** Start Collected data **

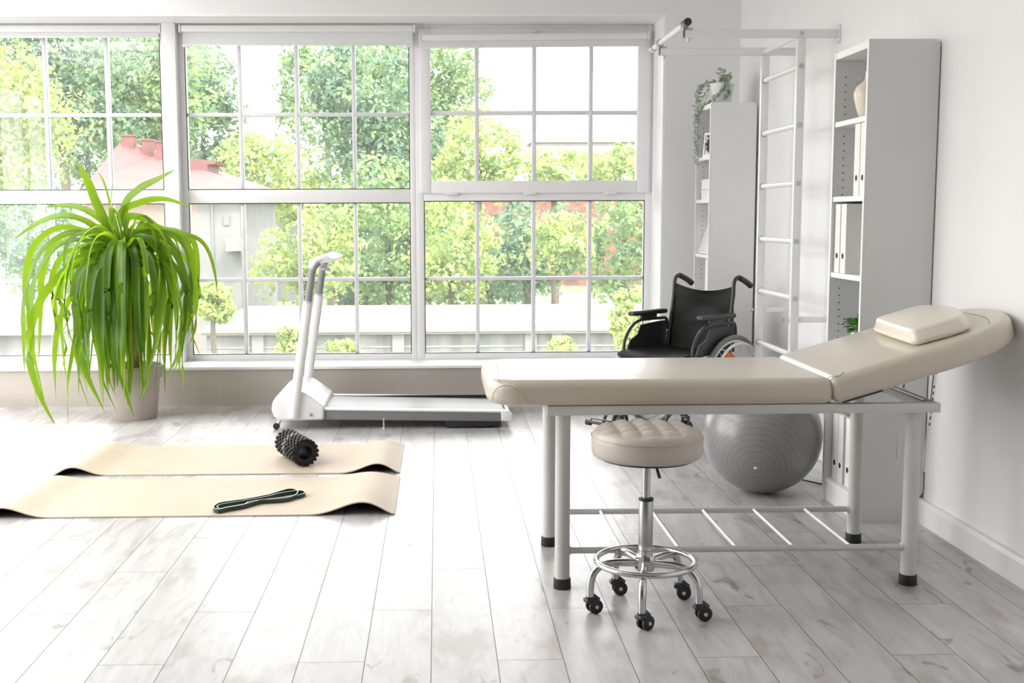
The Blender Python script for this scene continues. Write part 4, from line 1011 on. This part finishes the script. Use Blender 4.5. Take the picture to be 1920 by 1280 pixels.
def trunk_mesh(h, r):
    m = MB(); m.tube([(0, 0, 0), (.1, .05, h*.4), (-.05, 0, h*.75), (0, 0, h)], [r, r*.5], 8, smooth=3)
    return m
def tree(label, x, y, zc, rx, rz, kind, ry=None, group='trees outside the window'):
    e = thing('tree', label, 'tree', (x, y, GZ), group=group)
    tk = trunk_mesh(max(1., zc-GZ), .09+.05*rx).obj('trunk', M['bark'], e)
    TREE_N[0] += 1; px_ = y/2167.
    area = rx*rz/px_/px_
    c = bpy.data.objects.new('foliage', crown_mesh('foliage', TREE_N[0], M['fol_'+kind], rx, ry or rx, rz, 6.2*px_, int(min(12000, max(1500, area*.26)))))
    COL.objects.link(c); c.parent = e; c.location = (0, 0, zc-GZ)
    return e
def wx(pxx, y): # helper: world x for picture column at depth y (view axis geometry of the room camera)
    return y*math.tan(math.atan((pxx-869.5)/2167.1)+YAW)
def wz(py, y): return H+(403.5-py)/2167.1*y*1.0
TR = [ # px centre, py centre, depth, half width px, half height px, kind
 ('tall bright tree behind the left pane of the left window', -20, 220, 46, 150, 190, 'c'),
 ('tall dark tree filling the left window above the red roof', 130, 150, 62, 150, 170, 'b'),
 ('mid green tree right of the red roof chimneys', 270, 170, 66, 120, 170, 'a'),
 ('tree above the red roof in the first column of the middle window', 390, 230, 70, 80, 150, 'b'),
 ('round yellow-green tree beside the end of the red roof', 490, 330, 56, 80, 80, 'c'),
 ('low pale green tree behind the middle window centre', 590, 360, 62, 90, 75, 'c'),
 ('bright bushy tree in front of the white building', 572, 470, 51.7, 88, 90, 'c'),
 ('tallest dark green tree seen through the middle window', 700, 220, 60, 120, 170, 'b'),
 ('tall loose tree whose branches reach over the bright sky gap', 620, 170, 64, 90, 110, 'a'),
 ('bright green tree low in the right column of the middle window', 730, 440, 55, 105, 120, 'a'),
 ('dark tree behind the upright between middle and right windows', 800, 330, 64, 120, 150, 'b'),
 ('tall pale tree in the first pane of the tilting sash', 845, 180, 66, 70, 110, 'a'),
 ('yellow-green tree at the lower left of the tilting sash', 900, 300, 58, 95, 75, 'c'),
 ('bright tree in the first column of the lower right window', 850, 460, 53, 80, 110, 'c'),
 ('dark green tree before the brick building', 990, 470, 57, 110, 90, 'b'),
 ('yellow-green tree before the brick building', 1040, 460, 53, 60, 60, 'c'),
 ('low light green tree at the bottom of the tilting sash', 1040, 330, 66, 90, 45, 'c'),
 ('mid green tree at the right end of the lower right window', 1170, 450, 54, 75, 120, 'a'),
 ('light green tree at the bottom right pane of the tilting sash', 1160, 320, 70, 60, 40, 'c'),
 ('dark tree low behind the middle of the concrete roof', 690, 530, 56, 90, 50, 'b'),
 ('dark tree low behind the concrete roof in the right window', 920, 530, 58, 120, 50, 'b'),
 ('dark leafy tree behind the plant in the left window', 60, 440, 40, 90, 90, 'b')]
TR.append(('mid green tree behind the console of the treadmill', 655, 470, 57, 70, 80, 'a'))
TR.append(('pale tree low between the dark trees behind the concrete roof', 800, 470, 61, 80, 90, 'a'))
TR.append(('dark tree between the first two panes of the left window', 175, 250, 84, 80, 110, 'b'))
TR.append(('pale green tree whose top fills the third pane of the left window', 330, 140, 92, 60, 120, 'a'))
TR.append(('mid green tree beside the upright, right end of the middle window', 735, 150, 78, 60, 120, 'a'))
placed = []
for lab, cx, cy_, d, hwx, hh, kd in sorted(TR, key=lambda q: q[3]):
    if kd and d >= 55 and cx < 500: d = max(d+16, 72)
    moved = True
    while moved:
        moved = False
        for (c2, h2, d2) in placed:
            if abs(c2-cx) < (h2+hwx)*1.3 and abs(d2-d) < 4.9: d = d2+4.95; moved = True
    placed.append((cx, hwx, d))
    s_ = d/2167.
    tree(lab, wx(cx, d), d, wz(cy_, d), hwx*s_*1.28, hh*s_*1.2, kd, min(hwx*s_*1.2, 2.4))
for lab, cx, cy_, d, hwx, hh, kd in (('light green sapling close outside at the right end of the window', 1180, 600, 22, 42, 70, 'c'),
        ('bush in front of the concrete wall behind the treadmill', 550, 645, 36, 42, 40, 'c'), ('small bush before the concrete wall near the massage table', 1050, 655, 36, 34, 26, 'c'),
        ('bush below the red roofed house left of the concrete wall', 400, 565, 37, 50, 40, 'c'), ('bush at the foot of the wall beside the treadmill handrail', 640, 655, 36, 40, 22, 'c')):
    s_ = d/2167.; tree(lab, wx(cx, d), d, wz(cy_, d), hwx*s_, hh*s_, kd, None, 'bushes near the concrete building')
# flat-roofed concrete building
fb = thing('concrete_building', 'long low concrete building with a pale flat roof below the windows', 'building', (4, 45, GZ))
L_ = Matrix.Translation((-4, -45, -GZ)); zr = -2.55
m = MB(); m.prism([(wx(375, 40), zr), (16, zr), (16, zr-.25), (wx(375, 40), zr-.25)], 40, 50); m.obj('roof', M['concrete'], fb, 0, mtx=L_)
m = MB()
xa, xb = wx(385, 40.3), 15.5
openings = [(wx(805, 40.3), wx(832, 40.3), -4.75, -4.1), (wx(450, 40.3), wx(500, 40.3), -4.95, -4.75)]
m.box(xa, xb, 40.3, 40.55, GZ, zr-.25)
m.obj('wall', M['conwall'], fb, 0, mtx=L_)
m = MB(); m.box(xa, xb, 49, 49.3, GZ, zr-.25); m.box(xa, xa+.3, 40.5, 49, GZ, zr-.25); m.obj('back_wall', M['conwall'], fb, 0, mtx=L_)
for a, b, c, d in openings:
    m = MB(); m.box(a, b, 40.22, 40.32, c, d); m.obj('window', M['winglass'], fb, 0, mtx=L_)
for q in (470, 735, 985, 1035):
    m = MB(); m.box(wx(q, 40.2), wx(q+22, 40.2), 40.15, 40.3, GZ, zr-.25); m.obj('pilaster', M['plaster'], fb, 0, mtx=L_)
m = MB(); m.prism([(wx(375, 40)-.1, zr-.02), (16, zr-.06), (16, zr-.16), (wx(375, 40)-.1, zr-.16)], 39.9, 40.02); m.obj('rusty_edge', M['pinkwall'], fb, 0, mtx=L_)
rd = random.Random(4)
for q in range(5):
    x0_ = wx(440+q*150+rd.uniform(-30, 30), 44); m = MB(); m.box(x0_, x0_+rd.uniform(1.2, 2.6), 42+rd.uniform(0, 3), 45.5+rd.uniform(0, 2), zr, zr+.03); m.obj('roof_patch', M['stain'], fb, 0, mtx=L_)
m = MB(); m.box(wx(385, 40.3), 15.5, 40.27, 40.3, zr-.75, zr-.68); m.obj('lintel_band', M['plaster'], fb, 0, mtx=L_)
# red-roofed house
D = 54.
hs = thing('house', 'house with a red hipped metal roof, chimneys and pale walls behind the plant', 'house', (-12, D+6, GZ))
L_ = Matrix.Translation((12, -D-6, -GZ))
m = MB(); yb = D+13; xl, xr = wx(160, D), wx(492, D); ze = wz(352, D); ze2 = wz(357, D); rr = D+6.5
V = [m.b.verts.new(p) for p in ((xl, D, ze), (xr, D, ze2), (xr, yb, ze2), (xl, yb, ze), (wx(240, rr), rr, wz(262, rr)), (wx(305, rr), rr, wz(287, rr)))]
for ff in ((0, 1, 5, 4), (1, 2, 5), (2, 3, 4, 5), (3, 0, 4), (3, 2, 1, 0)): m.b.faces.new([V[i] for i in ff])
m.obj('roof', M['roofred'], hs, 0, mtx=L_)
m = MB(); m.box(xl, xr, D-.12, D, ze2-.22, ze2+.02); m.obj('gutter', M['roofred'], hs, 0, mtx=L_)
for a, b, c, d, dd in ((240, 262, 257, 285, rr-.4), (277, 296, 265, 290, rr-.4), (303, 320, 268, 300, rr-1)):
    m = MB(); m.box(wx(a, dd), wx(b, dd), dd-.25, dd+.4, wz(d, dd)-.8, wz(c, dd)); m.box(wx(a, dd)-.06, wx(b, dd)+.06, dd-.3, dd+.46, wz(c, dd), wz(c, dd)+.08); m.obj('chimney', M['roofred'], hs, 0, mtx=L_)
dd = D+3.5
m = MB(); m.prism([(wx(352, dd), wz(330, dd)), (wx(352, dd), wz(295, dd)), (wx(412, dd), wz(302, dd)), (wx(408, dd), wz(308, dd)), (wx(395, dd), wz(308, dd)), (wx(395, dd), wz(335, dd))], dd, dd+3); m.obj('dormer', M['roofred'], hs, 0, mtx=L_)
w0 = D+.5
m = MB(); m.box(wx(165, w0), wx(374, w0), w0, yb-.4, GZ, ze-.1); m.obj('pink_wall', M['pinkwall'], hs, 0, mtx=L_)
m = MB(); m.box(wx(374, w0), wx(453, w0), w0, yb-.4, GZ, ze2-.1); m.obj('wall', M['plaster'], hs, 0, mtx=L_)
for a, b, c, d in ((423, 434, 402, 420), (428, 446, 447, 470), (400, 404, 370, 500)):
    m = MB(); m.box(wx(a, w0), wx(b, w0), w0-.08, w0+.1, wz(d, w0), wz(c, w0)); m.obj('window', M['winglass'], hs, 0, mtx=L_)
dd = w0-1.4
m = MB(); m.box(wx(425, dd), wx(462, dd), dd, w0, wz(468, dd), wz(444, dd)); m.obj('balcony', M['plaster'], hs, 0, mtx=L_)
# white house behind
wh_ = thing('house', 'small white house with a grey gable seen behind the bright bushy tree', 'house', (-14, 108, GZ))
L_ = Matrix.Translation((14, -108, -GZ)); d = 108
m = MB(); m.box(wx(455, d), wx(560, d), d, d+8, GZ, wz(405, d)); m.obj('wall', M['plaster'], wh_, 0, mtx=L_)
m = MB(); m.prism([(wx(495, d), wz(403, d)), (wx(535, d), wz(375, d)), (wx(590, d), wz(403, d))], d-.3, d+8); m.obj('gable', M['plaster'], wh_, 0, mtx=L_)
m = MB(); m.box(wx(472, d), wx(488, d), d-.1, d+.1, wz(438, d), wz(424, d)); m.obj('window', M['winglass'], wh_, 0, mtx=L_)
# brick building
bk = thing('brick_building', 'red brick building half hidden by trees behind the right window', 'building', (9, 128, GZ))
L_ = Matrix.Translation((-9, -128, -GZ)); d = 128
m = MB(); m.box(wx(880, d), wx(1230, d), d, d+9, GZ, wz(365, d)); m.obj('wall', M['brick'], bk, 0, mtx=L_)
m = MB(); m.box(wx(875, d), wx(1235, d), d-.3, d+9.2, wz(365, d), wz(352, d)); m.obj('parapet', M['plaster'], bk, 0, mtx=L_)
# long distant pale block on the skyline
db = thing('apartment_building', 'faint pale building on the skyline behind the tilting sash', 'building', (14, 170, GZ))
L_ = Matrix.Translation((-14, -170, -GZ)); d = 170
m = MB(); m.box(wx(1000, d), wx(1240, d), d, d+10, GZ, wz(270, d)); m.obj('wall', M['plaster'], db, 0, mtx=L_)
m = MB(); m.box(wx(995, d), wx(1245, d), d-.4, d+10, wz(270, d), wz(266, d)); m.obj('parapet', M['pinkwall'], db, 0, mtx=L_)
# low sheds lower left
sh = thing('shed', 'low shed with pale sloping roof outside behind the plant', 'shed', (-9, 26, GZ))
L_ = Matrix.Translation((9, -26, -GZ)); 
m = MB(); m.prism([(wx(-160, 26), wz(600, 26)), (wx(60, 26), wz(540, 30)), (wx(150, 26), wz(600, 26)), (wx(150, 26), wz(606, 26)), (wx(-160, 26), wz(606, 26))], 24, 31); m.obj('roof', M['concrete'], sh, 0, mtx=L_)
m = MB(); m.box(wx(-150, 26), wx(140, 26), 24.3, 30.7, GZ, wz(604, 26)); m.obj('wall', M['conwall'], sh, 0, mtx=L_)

** End Collected data **

Exercise prompt → In the data above, count the lines where the word "picture" appears; reply with the number only.

Correct response → 2